FDT Rhepanol® protects Garnet Chapel at the Penkenjoch

FDT Rhepanol® protects Garnet Chapel at the Penkenjoch

Project Name: Garnet Chapel, Penkenjoch
Membrane: Rhepanol fk
Architect: Mario Botta
Contractors: Robert Stadlmeyer GMBH & Co

To provide durable weather protection of the chapel, a high-quality polyisobutylene based (PIB) synthetic roof waterproofing was installed behind the CorTen steel sheets.

The Garnet Chapel is designed by Mario Bott and faces north towards the Ziller Valley below. It is built on a concrete base and consists of twelve rhombuses made of 120mm thick plywood panels. On the outside, the façade is clad with 300mm wide CorTen steel sheets at 10mm spacing. The steel sheets rest on a total of 2,280 threaded rods anchored in the supporting structure. The façade alone weighs 17 tons and the supporting structure adds another 4 tons.

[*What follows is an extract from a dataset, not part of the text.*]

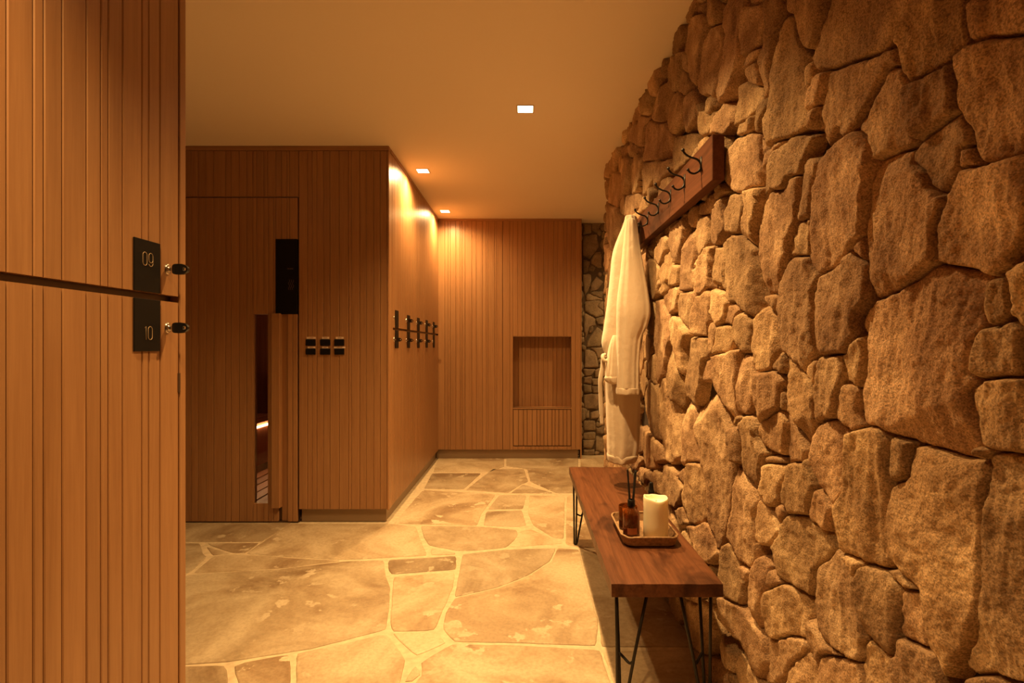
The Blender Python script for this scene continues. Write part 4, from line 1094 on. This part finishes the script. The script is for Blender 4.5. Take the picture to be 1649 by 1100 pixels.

Local Specialist Roofing Contractors Robert Stadlmeyer GMBH. & Co. carried out the waterproofing works. They installed the tested and proven premium roofing membrane Rhepanol fk made by German manufacturers FDT. The membrane is equipped with an integrated synthetic fleece and a prefabricated self-sealing edge. Flexibility at temperatures as low as minus 60oC significantly facilitate material handling of the membrane, and even in extraordinary weather the membrane features outstanding stability and durability highly favourable for such a location.

Rhepanol fk also has environmental benefits and an extremely long lifespan in use. The environmental profile indicates that Rhepanol fk is a permanently UV and ageing resistant synthetic roofing membrane and also does not contain any plasticizers or halogen fire proofing agents. An independent life cycle assessment according to ISO EN 14040-49 showed that neither the raw materials, nor the product process or the processing and long-term use of Rhepanol fk cause any significant environmental impact. Even after its useful life the membrane can be fully recycled.

Although only 412 square meters of roof and façade needed waterproofing, this task turned out quite challenging for the roofers. Aside from the demanding site-specific logistics extraordinary weather conditions, like snow in the middle of August, had to be considered.

To prevent wind uplift, the membranes were bonded in strips to the supporting timber structure with the permanently elastic synthetic rubber based FDT roofing membrane adhesive.

Once the initial waterproofing was carried out, the threaded rods to support the CorTen steel cladding were anchored in half of the elements still lying on the ground. In order to achieve quick, accurate and permanently waterproof flashing against the rods, the roofers employed a preformed detail perfectly adapted to the roofing membrane: the FDT lightning conductor sleeve with Rhepanol collar.

While one half of the structural panels had their threaded rods fitted on the ground, the remainder where attached and waterproofed when the panels were in place using a scaffold.

Upon complete installation of the elements, the corners were additionally secured with special nail boards. Then the roofers sealed the 14 corners and 24 edges with Rhepanol cover tape and Rhepanol sealing tape. At this point chapel was then completely weather proof, ready for installation of the steel supports and the CorTen steel sheets.